EXERCISE DIRECTIONS: Leave out any picture and return the remaining listing below exactly as given.

RECORDS SHOWN:
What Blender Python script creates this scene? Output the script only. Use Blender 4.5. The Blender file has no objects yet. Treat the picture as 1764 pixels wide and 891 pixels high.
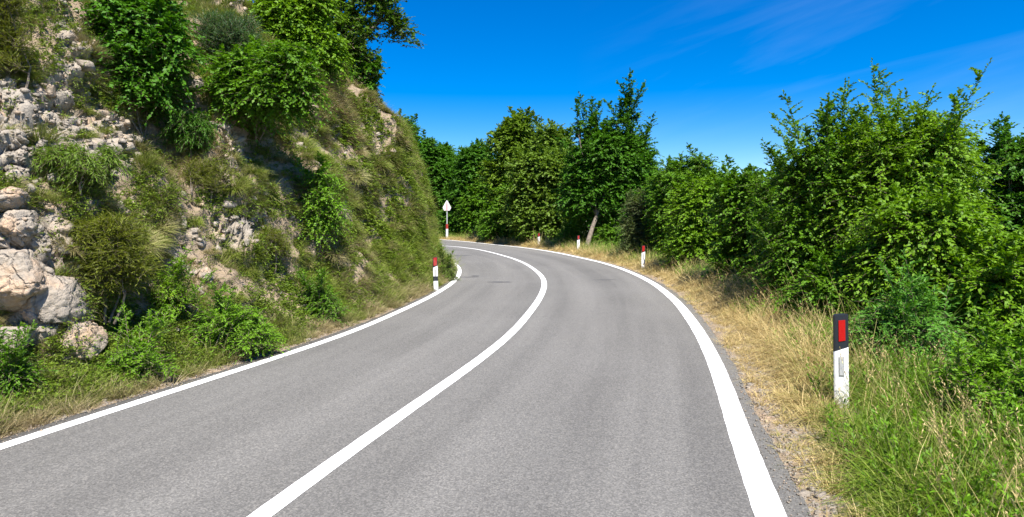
import bpy, math
import numpy as np
rad = math.radians
C = bpy.context.scene.collection
# ------------------------------------------------------------------ camera, sky, sun, exposure
F, CX, YH, CH = 1050.0, 882.0, 378.0, 1.85          # focal length, centre column and horizon row of the photograph; eye height in m
cam = bpy.data.objects.new('camera', bpy.data.cameras.new('camera'))
C.objects.link(cam)
cam.location = (0, 0, CH)
cam.rotation_euler = (rad(90), 0, 0)
cam.data.sensor_width = 36
cam.data.lens = 36 * F / 1764
cam.data.shift_y = -(445.5 - YH) / 1764
cam.data.clip_start = 0.05
cam.data.clip_end = 3000
bpy.context.scene.camera = cam

SUN_EL, SUN_AZ = 59.0, 160.0        # azimuth: degrees clockwise from +Y, where the sun stands
sun = bpy.data.objects.new('sun', bpy.data.lights.new('sun', 'SUN'))
C.objects.link(sun)
sun.data.energy = 4.9
sun.data.angle = rad(0.53)
sun.data.color = (1.0, 0.955, 0.88)
sun.rotation_euler = (rad(90 - SUN_EL), 0, rad(180 - SUN_AZ))
wd = bpy.data.worlds.new('World')
bpy.context.scene.world = wd
wd.use_nodes = True
nt = wd.node_tree
nt.nodes.clear()
wout = nt.nodes.new('ShaderNodeOutputWorld')
bg = nt.nodes.new('ShaderNodeBackground')
sky = nt.nodes.new('ShaderNodeTexSky')
sky.sky_type = 'NISHITA'
sky.sun_disc = False
sky.sun_elevation = rad(SUN_EL)
sky.sun_rotation = rad(SUN_AZ)
sky.altitude = 900
sky.air_density = 1.0
sky.dust_density = 0.25
sky.ozone_density = 4.0
hs = nt.nodes.new('ShaderNodeHueSaturation')
hs.inputs['Saturation'].default_value = 1.55
hs.inputs['Hue'].default_value = 0.510
nt.links.new(sky.outputs[0], hs.inputs['Color'])
# faint cirrus streaks: stretched noise on the sky direction
tc = nt.nodes.new('ShaderNodeTexCoord')
mp = nt.nodes.new('ShaderNodeMapping')
mp.vector_type = 'TEXTURE'
mp.inputs['Rotation'].default_value = (0, rad(-17), 0)
mp.inputs['Scale'].default_value = (1.6, 1.0, 0.16)
nt.links.new(tc.outputs['Generated'], mp.inputs[0])
nz = nt.nodes.new('ShaderNodeTexNoise')
nz.inputs['Scale'].default_value = 3.1
nz.inputs['Detail'].default_value = 6
nz.inputs['Roughness'].default_value = 0.55
nz.inputs['Distortion'].default_value = 0.4
nt.links.new(mp.outputs[0], nz.inputs[0])
rp = nt.nodes.new('ShaderNodeMapRange')
rp.inputs[1].default_value = 0.46
rp.inputs[2].default_value = 0.80
nt.links.new(nz.outputs[0], rp.inputs[0])
sep = nt.nodes.new('ShaderNodeSeparateXYZ')
nt.links.new(tc.outputs['Generated'], sep.inputs[0])
mz = nt.nodes.new('ShaderNodeMapRange')      # cirrus only in the part of the sky where the photograph has it
mz.inputs[1].default_value = 0.10
mz.inputs[2].default_value = 0.40
nt.links.new(sep.outputs[0], mz.inputs[0])
mu = nt.nodes.new('ShaderNodeMath')
mu.operation = 'MULTIPLY'
nt.links.new(rp.outputs[0], mu.inputs[0])
nt.links.new(mz.outputs[0], mu.inputs[1])
mu2 = nt.nodes.new('ShaderNodeMath')
mu2.operation = 'MULTIPLY'
mu2.inputs[1].default_value = 0.055
nt.links.new(mu.outputs[0], mu2.inputs[0])
mxs = nt.nodes.new('ShaderNodeMix')
mxs.data_type = 'RGBA'
mxs.inputs[7].default_value = (6.5, 7.0, 8.5, 1)
nt.links.new(mu2.outputs[0], mxs.inputs[0])
nt.links.new(hs.outputs[0], mxs.inputs[6])
nt.links.new(mxs.outputs[2], bg.inputs[0])
bg.inputs[1].default_value = 0.082
nt.links.new(bg.outputs[0], wout.inputs[0])
vs = bpy.context.scene.view_settings
vs.view_transform = 'Standard'
vs.look = 'None'
vs.exposure = 1.15
vs.gamma = 1.0
vs.use_curve_mapping = False
cy = bpy.context.scene.cycles
cy.max_bounces = 6
cy.diffuse_bounces = 3
cy.transmission_bounces = 3
cy.transparent_max_bounces = 4
cy.caustics_reflective = False
cy.caustics_refractive = False

# ------------------------------------------------------------------ numeric helpers
def V(*a): return np.array(a, float)
def nrm(v): return v / np.maximum(np.linalg.norm(v, axis=-1, keepdims=True), 1e-9)
def sstep(a, b, x):
    t = np.clip((x - a) / (b - a), 0, 1)
    return t * t * (3 - 2 * t)
def hash3(i, j, k, s=0):
    h = (i.astype(np.int64) * 374761393 + j.astype(np.int64) * 668265263 + k.astype(np.int64) * 2147483647 + s * 974634777) & 0xFFFFFFFF
    h = ((h ^ (h >> 13)) * 1274126177) & 0xFFFFFFFF
    h = ((h ^ (h >> 16)) * 2246822519) & 0xFFFFFFFF
    return ((h ^ (h >> 15)) & 0xFFFFFF) / float(0xFFFFFF)
def vnoise(p, s=0):
    i = np.floor(p).astype(np.int64)
    f = p - i
    f = f * f * (3 - 2 * f)
    r = 0
    for a in (0, 1):
        for b in (0, 1):
            for c in (0, 1):
                w = (f[:, 0] if a else 1 - f[:, 0]) * (f[:, 1] if b else 1 - f[:, 1]) * (f[:, 2] if c else 1 - f[:, 2])
                r = r + w * hash3(i[:, 0] + a, i[:, 1] + b, i[:, 2] + c, s)
    return r * 2 - 1
def fbm(p, oct=4, s=0):
    r, a = 0, 0.5
    for o in range(oct):
        r = r + a * vnoise(p * 2 ** o + 17.3 * o, s + o)
        a *= 0.5
    return r
def voronoi(p, s=0):
    i = np.floor(p).astype(np.int64)
    d1 = np.full(len(p), 9.0)
    d2 = np.full(len(p), 9.0)
    cid = np.zeros(len(p))
    for a in (-1, 0, 1):
        for b in (-1, 0, 1):
            for c in (-1, 0, 1):
                q = i + [a, b, c]
                o = np.stack([hash3(q[:, 0], q[:, 1], q[:, 2], s + 11 * n) for n in range(3)], 1)
                d = np.linalg.norm(q + o - p, axis=1)
                m = d < d1
                d2 = np.where(m, d1, np.minimum(d2, d))
                cid = np.where(m, o[:, 0], cid)
                d1 = np.where(m, d, d1)
    return d1, d2, cid

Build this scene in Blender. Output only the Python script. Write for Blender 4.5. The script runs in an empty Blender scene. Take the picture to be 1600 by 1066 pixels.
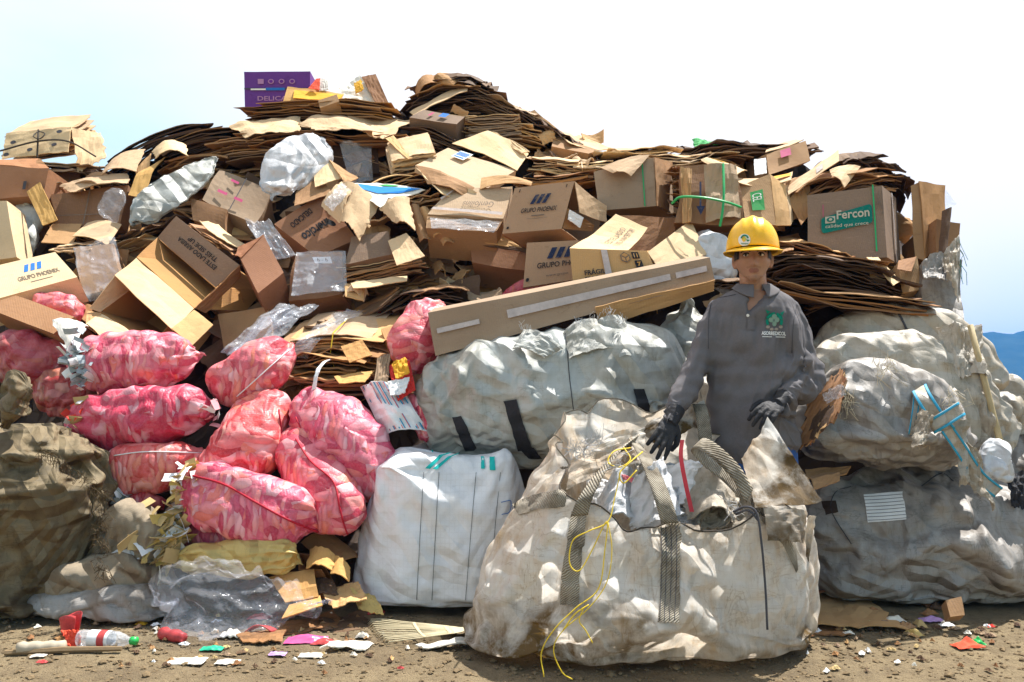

SOLUTION FOR THIS EXERCISE:
What Blender Python script creates this scene? Output the script only. Use Blender 4.5. The Blender file has no objects yet. Treat the picture as 1764 pixels wide and 891 pixels high.
import bpy, math
import numpy as np
rad = math.radians
C = bpy.context.scene.collection
# ------------------------------------------------------------------ camera, sky, sun, exposure
F, CX, YH, CH = 1050.0, 882.0, 378.0, 1.85          # focal length, centre column and horizon row of the photograph; eye height in m
cam = bpy.data.objects.new('camera', bpy.data.cameras.new('camera'))
C.objects.link(cam)
cam.location = (0, 0, CH)
cam.rotation_euler = (rad(90), 0, 0)
cam.data.sensor_width = 36
cam.data.lens = 36 * F / 1764
cam.data.shift_y = -(445.5 - YH) / 1764
cam.data.clip_start = 0.05
cam.data.clip_end = 3000
bpy.context.scene.camera = cam

SUN_EL, SUN_AZ = 59.0, 160.0        # azimuth: degrees clockwise from +Y, where the sun stands
sun = bpy.data.objects.new('sun', bpy.data.lights.new('sun', 'SUN'))
C.objects.link(sun)
sun.data.energy = 4.9
sun.data.angle = rad(0.53)
sun.data.color = (1.0, 0.955, 0.88)
sun.rotation_euler = (rad(90 - SUN_EL), 0, rad(180 - SUN_AZ))
wd = bpy.data.worlds.new('World')
bpy.context.scene.world = wd
wd.use_nodes = True
nt = wd.node_tree
nt.nodes.clear()
wout = nt.nodes.new('ShaderNodeOutputWorld')
bg = nt.nodes.new('ShaderNodeBackground')
sky = nt.nodes.new('ShaderNodeTexSky')
sky.sky_type = 'NISHITA'
sky.sun_disc = False
sky.sun_elevation = rad(SUN_EL)
sky.sun_rotation = rad(SUN_AZ)
sky.altitude = 900
sky.air_density = 1.0
sky.dust_density = 0.25
sky.ozone_density = 4.0
hs = nt.nodes.new('ShaderNodeHueSaturation')
hs.inputs['Saturation'].default_value = 1.55
hs.inputs['Hue'].default_value = 0.510
nt.links.new(sky.outputs[0], hs.inputs['Color'])
# faint cirrus streaks: stretched noise on the sky direction
tc = nt.nodes.new('ShaderNodeTexCoord')
mp = nt.nodes.new('ShaderNodeMapping')
mp.vector_type = 'TEXTURE'
mp.inputs['Rotation'].default_value = (0, rad(-17), 0)
mp.inputs['Scale'].default_value = (1.6, 1.0, 0.16)
nt.links.new(tc.outputs['Generated'], mp.inputs[0])
nz = nt.nodes.new('ShaderNodeTexNoise')
nz.inputs['Scale'].default_value = 3.1
nz.inputs['Detail'].default_value = 6
nz.inputs['Roughness'].default_value = 0.55
nz.inputs['Distortion'].default_value = 0.4
nt.links.new(mp.outputs[0], nz.inputs[0])
rp = nt.nodes.new('ShaderNodeMapRange')
rp.inputs[1].default_value = 0.46
rp.inputs[2].default_value = 0.80
nt.links.new(nz.outputs[0], rp.inputs[0])
sep = nt.nodes.new('ShaderNodeSeparateXYZ')
nt.links.new(tc.outputs['Generated'], sep.inputs[0])
mz = nt.nodes.new('ShaderNodeMapRange')      # cirrus only in the part of the sky where the photograph has it
mz.inputs[1].default_value = 0.10
mz.inputs[2].default_value = 0.40
nt.links.new(sep.outputs[0], mz.inputs[0])
mu = nt.nodes.new('ShaderNodeMath')
mu.operation = 'MULTIPLY'
nt.links.new(rp.outputs[0], mu.inputs[0])
nt.links.new(mz.outputs[0], mu.inputs[1])
mu2 = nt.nodes.new('ShaderNodeMath')
mu2.operation = 'MULTIPLY'
mu2.inputs[1].default_value = 0.055
nt.links.new(mu.outputs[0], mu2.inputs[0])
mxs = nt.nodes.new('ShaderNodeMix')
mxs.data_type = 'RGBA'
mxs.inputs[7].default_value = (6.5, 7.0, 8.5, 1)
nt.links.new(mu2.outputs[0], mxs.inputs[0])
nt.links.new(hs.outputs[0], mxs.inputs[6])
nt.links.new(mxs.outputs[2], bg.inputs[0])
bg.inputs[1].default_value = 0.082
nt.links.new(bg.outputs[0], wout.inputs[0])
vs = bpy.context.scene.view_settings
vs.view_transform = 'Standard'
vs.look = 'None'
vs.exposure = 1.15
vs.gamma = 1.0
vs.use_curve_mapping = False
cy = bpy.context.scene.cycles
cy.max_bounces = 6
cy.diffuse_bounces = 3
cy.transmission_bounces = 3
cy.transparent_max_bounces = 4
cy.caustics_reflective = False
cy.caustics_refractive = False

# ------------------------------------------------------------------ numeric helpers
def V(*a): return np.array(a, float)
def nrm(v): return v / np.maximum(np.linalg.norm(v, axis=-1, keepdims=True), 1e-9)
def sstep(a, b, x):
    t = np.clip((x - a) / (b - a), 0, 1)
    return t * t * (3 - 2 * t)
def hash3(i, j, k, s=0):
    h = (i.astype(np.int64) * 374761393 + j.astype(np.int64) * 668265263 + k.astype(np.int64) * 2147483647 + s * 974634777) & 0xFFFFFFFF
    h = ((h ^ (h >> 13)) * 1274126177) & 0xFFFFFFFF
    h = ((h ^ (h >> 16)) * 2246822519) & 0xFFFFFFFF
    return ((h ^ (h >> 15)) & 0xFFFFFF) / float(0xFFFFFF)
def vnoise(p, s=0):
    i = np.floor(p).astype(np.int64)
    f = p - i
    f = f * f * (3 - 2 * f)
    r = 0
    for a in (0, 1):
        for b in (0, 1):
            for c in (0, 1):
                w = (f[:, 0] if a else 1 - f[:, 0]) * (f[:, 1] if b else 1 - f[:, 1]) * (f[:, 2] if c else 1 - f[:, 2])
                r = r + w * hash3(i[:, 0] + a, i[:, 1] + b, i[:, 2] + c, s)
    return r * 2 - 1
def fbm(p, oct=4, s=0):
    r, a = 0, 0.5
    for o in range(oct):
        r = r + a * vnoise(p * 2 ** o + 17.3 * o, s + o)
        a *= 0.5
    return r
def voronoi(p, s=0):
    i = np.floor(p).astype(np.int64)
    d1 = np.full(len(p), 9.0)
    d2 = np.full(len(p), 9.0)
    cid = np.zeros(len(p))
    for a in (-1, 0, 1):
        for b in (-1, 0, 1):
            for c in (-1, 0, 1):
                q = i + [a, b, c]
                o = np.stack([hash3(q[:, 0], q[:, 1], q[:, 2], s + 11 * n) for n in range(3)], 1)
                d = np.linalg.norm(q + o - p, axis=1)
                m = d < d1
                d2 = np.where(m, d1, np.minimum(d2, d))
                cid = np.where(m, o[:, 0], cid)
                d1 = np.where(m, d, d1)
    return d1, d2, cid

Build this scene in Blender. Output only the Python script. Write for Blender 4.5. The script runs in an empty Blender scene. Take the picture to be 1600 by 1066 pixels.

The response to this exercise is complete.